North Korea has been having a pretty good run for a long time. Under former leader Kim Jong Il and now his son Kim Jong Un, North Korea has been doing what it wants to do, all the while promising to do something else.

Especially in regard to nuclear weapons, North Korea has signed treaties and pacts and agreements promising to halt its push to build a nuclear bomb and a missile capable of delivering it as far as the U.S. And time after time it has broken or ignored those agreements.

The U.S. has tried talking one-on-one with the North Koreans, it has tried bringing in other nations in the area to talk reason to North Korea, and North Korea has made promises that last long enough to get some economic sanctions lifted. After that, it’s back to the arms race.
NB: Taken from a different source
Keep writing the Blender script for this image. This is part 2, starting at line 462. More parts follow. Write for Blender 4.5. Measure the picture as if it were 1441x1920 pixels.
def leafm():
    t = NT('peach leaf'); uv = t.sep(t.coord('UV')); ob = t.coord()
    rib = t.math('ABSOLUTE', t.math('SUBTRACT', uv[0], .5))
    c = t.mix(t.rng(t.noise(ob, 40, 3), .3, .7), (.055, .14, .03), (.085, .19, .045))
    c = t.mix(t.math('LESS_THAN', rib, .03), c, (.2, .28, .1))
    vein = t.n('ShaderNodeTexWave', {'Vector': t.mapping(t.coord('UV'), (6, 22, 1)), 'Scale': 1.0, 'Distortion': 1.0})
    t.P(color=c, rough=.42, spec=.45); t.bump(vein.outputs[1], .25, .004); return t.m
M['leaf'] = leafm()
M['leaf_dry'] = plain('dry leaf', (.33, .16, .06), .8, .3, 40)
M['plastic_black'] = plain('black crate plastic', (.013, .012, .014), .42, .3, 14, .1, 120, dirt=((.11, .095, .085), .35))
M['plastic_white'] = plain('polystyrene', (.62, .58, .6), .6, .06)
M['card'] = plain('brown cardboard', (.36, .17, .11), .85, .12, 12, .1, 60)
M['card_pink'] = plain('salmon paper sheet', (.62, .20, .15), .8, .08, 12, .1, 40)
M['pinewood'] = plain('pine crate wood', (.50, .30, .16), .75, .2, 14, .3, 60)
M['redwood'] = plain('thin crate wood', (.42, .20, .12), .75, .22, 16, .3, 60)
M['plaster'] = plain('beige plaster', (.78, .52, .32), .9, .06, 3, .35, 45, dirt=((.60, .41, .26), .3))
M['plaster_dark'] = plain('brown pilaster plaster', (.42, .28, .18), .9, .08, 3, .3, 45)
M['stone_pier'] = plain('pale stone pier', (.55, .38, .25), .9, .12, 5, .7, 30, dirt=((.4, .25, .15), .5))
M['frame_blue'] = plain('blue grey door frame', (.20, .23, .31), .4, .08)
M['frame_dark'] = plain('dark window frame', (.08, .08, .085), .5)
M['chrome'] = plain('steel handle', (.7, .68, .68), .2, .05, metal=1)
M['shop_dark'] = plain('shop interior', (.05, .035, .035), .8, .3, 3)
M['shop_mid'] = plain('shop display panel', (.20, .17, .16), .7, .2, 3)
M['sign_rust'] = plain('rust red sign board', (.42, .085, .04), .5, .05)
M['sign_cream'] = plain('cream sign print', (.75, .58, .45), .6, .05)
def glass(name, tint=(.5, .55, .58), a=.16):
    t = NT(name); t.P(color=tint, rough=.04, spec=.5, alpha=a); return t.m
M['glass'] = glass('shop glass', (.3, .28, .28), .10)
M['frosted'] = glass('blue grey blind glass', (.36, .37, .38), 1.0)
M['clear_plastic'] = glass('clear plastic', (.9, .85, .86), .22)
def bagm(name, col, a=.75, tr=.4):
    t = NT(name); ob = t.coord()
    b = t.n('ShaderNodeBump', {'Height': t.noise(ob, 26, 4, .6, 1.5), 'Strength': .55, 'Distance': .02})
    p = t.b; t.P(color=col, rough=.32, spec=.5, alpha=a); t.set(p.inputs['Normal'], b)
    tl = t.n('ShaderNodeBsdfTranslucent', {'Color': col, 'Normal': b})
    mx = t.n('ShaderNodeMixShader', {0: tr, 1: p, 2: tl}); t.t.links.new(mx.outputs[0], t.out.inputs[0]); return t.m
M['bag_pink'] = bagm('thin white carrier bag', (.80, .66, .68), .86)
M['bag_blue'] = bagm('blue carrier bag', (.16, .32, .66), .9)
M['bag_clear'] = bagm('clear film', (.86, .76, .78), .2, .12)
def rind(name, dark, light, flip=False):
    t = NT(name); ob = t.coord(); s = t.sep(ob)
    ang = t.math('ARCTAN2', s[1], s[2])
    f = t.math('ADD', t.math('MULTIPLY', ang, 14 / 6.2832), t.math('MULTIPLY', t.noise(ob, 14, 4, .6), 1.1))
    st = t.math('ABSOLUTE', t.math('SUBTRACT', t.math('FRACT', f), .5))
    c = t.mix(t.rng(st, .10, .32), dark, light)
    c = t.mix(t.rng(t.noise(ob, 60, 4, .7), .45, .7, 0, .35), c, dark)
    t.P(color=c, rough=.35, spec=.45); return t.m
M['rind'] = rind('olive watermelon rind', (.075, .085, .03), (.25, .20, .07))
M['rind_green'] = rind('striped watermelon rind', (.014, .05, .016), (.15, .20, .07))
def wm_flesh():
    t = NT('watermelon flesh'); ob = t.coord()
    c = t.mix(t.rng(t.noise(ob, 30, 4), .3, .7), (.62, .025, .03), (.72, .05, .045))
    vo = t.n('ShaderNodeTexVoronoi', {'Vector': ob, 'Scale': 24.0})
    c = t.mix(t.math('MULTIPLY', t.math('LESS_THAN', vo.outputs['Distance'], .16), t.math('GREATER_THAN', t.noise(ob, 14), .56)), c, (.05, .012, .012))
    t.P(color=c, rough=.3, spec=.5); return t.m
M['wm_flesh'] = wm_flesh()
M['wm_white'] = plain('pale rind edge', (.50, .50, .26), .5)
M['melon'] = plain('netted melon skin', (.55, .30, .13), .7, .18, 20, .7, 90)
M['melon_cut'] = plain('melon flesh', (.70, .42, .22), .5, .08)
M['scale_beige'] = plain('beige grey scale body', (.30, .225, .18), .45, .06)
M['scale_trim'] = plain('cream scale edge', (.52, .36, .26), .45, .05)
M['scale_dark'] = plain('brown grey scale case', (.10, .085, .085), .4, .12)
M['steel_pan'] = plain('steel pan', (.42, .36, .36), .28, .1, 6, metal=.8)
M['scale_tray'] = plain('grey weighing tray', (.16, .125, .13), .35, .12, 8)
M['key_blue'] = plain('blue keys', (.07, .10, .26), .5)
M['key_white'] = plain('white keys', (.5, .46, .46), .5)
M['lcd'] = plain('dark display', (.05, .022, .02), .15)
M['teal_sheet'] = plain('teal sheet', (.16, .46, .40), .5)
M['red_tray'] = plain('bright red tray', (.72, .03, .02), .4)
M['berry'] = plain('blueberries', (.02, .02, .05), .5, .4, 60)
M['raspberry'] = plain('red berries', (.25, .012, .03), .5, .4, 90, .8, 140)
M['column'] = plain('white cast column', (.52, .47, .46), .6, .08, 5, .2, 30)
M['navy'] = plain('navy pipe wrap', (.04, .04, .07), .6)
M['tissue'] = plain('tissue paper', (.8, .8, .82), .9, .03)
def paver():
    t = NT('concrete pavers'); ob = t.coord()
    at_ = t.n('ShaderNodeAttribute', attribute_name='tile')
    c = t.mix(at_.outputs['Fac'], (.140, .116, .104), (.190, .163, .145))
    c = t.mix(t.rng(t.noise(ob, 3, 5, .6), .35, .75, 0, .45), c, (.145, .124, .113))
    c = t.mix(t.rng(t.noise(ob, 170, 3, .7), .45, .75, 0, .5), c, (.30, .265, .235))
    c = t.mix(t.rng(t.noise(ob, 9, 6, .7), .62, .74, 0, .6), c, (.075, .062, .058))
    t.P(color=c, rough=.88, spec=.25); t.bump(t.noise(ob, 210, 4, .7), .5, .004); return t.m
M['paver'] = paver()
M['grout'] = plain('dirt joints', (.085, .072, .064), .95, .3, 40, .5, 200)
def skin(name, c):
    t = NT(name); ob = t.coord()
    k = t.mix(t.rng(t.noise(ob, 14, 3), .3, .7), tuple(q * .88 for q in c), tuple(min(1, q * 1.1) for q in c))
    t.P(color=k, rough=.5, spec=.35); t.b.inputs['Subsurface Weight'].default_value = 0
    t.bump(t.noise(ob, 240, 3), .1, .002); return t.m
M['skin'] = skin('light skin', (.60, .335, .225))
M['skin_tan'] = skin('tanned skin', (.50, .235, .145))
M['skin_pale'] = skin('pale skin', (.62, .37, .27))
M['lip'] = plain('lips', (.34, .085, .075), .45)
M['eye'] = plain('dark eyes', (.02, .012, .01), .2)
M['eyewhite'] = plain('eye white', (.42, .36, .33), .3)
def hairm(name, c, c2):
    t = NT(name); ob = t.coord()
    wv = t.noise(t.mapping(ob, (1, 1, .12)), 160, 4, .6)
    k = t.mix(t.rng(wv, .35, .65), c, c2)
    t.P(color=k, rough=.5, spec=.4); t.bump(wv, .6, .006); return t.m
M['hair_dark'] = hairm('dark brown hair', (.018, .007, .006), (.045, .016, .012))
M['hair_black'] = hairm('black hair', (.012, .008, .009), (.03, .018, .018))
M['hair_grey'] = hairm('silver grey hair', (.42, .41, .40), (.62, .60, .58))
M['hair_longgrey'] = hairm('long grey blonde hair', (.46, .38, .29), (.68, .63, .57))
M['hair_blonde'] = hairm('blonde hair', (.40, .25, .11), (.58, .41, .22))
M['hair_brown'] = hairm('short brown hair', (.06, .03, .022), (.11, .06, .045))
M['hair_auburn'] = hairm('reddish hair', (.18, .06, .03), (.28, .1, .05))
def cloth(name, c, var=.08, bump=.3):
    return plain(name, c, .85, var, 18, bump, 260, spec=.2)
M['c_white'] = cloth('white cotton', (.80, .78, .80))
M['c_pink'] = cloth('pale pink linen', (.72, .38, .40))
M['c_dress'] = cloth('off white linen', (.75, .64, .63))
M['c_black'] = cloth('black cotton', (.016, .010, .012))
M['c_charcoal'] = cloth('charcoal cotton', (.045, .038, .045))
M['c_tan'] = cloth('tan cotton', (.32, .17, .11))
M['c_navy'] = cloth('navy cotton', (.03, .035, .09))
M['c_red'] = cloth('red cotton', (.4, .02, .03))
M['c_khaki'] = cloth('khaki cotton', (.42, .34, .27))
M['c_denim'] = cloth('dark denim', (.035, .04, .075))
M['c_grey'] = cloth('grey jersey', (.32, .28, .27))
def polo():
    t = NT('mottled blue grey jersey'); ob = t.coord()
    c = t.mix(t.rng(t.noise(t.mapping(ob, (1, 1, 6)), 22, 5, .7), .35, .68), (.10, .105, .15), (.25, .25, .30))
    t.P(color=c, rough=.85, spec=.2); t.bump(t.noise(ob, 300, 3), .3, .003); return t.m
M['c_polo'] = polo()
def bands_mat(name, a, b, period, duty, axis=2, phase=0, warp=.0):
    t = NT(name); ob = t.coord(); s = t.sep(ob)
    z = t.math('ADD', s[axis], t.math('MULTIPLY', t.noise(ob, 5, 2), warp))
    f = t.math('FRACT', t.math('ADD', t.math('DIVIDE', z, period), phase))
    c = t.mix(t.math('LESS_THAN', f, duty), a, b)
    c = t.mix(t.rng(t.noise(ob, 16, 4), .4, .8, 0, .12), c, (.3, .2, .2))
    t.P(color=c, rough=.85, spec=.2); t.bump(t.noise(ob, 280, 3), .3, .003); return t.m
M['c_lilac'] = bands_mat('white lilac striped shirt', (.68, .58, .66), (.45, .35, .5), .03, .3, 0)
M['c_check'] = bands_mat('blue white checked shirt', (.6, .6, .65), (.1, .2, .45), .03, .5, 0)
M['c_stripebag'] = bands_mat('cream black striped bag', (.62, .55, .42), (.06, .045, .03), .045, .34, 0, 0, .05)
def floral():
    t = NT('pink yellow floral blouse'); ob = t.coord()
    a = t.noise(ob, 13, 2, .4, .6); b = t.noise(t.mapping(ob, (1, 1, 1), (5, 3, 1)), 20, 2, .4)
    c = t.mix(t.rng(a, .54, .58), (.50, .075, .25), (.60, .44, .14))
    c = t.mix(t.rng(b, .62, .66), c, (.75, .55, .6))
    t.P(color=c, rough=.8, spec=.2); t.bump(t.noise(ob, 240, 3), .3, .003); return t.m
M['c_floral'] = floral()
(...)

President Donald Trump, however, is trying something different. He’s talking tough, saying in an interview that the U.S. and North Korea could be heading toward a “major, major” conflict with North Korea, though adding he prefers a diplomatic solution. He has sent an aircraft carrier to the area, a move sure to provoke North Korea, and maybe confound them a little. Trump has said he’d “be honored” to talk to Kim, “under the right circumstances.”

Asked about the possibility of U.S. officials offering to engage in negotiations with North Korea over that rogue nation’s missile buildup, White House Press Secretary Sean Spicer replied that for such talks to happen, Pyongyang would have to show signs of “good faith.”

Lots of luck with that. Kim Jong Un and his predecessors have succeeded in bullying the world for decades. They’ve always been willing to “show” good faith, but never keep it.